A year without the internet
The Christmas holiday is often used as a time of reflection in the media, spawning endless charts of the year, predictions for the future, and a desperate grasp to try and pull the previous 12 months into some kind of coherent narrative thread. So, in what has been quite an exceptional year for me, here is mine.
Over the weekend it was the first anniversary of leaving the UK with my wife, and setting out on the travel adventure that took us to Crete, and then on to Austria. We celebrated over the weekend with a champagne breakfast amongst the rooftops of Salzburg, and by starting to re-publish the diaries from our travels on our own site instead of on the frankly unusable Yahoo! 360° service we were trying out at the time.

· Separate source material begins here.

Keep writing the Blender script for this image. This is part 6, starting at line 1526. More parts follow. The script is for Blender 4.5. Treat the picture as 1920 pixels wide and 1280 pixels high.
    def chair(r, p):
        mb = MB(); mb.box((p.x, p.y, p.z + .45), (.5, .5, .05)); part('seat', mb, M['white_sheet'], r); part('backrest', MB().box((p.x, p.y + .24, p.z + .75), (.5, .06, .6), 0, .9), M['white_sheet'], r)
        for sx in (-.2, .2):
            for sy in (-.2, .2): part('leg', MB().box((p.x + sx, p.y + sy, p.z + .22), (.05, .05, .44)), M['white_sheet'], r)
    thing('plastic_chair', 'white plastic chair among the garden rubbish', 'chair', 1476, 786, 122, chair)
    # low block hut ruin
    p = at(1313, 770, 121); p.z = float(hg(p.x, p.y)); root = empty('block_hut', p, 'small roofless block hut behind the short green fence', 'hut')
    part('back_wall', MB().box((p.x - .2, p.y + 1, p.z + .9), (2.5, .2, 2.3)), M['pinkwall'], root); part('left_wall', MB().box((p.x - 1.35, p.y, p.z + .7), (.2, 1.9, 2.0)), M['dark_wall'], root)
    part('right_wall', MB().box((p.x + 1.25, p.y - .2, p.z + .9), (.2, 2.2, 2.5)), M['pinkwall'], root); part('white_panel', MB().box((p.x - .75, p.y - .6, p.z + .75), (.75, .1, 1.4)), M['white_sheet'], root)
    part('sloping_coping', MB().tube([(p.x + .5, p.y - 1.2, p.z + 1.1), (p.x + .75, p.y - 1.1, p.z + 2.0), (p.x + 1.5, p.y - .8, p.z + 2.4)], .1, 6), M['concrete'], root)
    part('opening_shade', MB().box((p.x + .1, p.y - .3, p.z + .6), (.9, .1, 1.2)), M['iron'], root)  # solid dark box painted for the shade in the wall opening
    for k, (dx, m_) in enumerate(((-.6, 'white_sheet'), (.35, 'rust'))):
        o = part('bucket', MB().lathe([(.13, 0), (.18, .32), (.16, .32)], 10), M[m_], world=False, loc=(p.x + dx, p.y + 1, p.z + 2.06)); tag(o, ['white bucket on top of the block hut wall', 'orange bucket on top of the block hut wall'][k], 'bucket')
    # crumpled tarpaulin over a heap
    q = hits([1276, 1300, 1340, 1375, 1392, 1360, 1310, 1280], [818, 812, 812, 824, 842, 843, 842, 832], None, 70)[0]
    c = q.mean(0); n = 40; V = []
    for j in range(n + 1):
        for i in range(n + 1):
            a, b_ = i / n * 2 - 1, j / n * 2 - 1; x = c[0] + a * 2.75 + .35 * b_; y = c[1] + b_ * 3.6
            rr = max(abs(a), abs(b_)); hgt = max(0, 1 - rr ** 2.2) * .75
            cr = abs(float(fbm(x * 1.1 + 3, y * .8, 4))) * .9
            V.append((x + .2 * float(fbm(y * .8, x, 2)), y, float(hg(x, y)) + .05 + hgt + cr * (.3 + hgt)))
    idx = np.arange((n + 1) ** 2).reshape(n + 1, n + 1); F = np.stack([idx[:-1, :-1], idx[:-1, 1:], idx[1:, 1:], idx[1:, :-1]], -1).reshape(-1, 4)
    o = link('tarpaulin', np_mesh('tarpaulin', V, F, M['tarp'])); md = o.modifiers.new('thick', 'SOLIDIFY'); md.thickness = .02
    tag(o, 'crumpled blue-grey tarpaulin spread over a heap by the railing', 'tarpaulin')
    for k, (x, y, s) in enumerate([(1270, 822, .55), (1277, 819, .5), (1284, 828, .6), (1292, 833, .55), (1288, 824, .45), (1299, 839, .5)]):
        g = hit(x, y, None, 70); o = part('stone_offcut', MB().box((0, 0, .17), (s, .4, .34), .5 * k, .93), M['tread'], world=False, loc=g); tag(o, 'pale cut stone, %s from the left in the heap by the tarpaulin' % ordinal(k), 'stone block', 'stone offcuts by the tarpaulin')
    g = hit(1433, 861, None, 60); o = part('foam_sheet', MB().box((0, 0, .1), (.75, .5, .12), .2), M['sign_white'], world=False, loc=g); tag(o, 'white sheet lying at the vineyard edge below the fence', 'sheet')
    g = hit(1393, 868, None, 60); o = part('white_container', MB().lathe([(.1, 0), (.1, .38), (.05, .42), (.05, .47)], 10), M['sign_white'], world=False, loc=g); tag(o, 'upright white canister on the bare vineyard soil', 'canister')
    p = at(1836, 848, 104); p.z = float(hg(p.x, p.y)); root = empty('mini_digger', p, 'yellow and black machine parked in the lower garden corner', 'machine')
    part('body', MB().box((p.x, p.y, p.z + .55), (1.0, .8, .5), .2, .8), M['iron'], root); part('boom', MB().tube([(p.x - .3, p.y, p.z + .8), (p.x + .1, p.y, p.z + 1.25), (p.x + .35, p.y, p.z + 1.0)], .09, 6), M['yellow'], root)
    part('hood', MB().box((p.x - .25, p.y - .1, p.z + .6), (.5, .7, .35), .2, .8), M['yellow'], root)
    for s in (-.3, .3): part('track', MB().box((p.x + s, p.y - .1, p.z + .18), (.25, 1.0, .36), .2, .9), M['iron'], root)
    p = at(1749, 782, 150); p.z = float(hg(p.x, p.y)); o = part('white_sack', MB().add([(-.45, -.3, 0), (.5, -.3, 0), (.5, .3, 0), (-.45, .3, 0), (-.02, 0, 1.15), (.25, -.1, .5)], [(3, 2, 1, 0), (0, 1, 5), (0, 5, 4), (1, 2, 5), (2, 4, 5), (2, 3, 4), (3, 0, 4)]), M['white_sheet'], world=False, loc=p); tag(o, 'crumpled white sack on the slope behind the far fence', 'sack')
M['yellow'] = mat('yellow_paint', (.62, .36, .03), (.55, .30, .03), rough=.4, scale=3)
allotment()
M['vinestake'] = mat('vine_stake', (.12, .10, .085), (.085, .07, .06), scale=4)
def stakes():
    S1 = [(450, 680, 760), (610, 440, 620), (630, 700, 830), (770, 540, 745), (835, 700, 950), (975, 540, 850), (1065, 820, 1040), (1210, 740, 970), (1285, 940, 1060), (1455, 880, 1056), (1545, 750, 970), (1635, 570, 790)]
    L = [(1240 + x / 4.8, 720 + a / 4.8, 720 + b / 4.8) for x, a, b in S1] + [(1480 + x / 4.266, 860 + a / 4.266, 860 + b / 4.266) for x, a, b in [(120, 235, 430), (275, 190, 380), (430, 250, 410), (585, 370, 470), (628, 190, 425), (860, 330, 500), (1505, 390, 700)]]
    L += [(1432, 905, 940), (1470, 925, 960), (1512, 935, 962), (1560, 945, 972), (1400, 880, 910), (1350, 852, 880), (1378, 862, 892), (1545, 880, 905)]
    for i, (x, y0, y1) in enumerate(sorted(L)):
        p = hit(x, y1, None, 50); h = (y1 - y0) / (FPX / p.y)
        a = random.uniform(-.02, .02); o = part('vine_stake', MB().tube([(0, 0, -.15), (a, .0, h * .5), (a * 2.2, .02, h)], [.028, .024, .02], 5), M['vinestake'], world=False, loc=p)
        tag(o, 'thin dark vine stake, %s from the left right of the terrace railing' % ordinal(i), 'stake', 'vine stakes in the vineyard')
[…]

It was quite a co-incidence that via LinkMachineGo yesterday I spotted this future warning sign.
That is beacuse the first anniversary of leaving the UK also marked the anniversary of somthing else - a year since I had a fixed internet connection in my home. The first four months were spent travelling, then we spent six months in a flat in Greece where we couldn't even get an analogue phone line let alone broadband, and now we are staying in a hostel just outside Salzburg with no internet.
It is quite astonishing to think that as someone who has a life and career that pretty much revolves around being online, I've been offline for the majority of the year. Of course, I'm online all day in the office now, but prior to that, for ten months I had been online at most for a couple of hours a day. And even with the 8 hours a day of internet access I'm getting at the moment, Sony are not paying me simply to surf.
In some ways spending so much time offline has helped hone my work practices. Now I tend to use my online time as research periods, gathering URLs, quotes and screengrabs about whatever I think I might be going to write about, and then writing about it later. This has the advantage that what I write is generally done after a period of mulling over a subject, rather than typed out in haste. I don't expect you'll ever see much breaking news on currybetdotnet whilst this situation prevails.
And it isn't as though I haven't been able to publish regularly of course. Since starting it in March, between my wife and myself, we've written over 400 posts on 'A lemon tree of our own', and I've posted on currybetdotnet nearly every single weekday since reactivating this blog back in April.
I still find though, that there is a lot of much-hyped online culture that is almost completely passing me by.
I must be one of the last remaining people on the planet to have ever used the internet and not watched the OK Go treadmill video, since I never had much time to mess about with YouTube, except when I was doing some research on audio/video search. I finally had a long session mooching around the site the other week, but then got into trouble for hogging a local hotel's bandwidth.
I've got a UK Nova account, but I mostly use it for looking at what I could have downloaded if I had a sustained enough connection to the internet for any length of time.
I've never tried Twitter - no point, since most of the time when I could be writing something amusing or witty I'm offline. Setting my status to "Now I'm going offline for 14 hours" every night at 6:30pm Austrian time doesn't sound much like social networking fun.
People have connected to my Last FM profile, but I haven't been able to upload any data on anything I've played since December 11th 2005, so my phases of obsessively listening to Franz Ferdinand, The Strokes, Kate Bush, Idlewild, Elvis Costello or the Grand Theft Auto: Vice City soundtrack and others over the last year have all gone unnoticed, and done nothing to alter my profile.
I've only made about three posts to collective all year. The Chania section on Wikitravel remains resolutely unfilled, despite my now detailed knowledge of the subject. My Wikipedia watch list grows and grows, but the frequency of my contributions shrinks - I've even roughly translated the German Shloss Anif page ready to make a brand new English language version, but have failed to post it.
And there is the sheer inconvenience of being offline most of the time. When we get stuck on a game, instead of automatically leaping online for a walk-through, we have to switch to playing something else, and hope I remember where we were properly the next day in order to find the right bit of the walk-through to download.
Wake up in the middle of the night and want to know the score in the Ashes? Forget it. Although that might have been a blessing I suppose.
Regular readers will also know that this access drought has had me griping about the fact that a lot of software expects ubiquitous web access as a backbone of operation. I'd been travelling for about two months when I connected my laptop back to the web for the first time in a fantastic internet cafe in Prague. I think at the time I described it something like watching a smoker who had been on a long-haul flight grasping for a fag. I spent the first 45 minutes of that online session simply sitting and watching progress bar after progress bar as various bits of Windows and software got their first chance to dial home and update for weeks.
I do believe though that the experience has been beneficial in some ways. I have a greater awareness of how easy it is for people within my industry to just assume that everyone is always on, all of the time, and consequently build products that don't behave gracefully offline, or gracefully when you don't have your own cookies, choice of browser settings, or only have two minutes left of an internet cafe session and you desperately need to complete a booking.
It has also certainly tempered my utopian "jetpacks and hover-car" vision of how the internet is going to transform the society of the future - apprently even I can just about get along swimmingly without it.
Well, in 16 hours stretches at least!
Oh, I sure do hope you get around to filling in the (C)Hania article on Wikitravel sooner rather than later!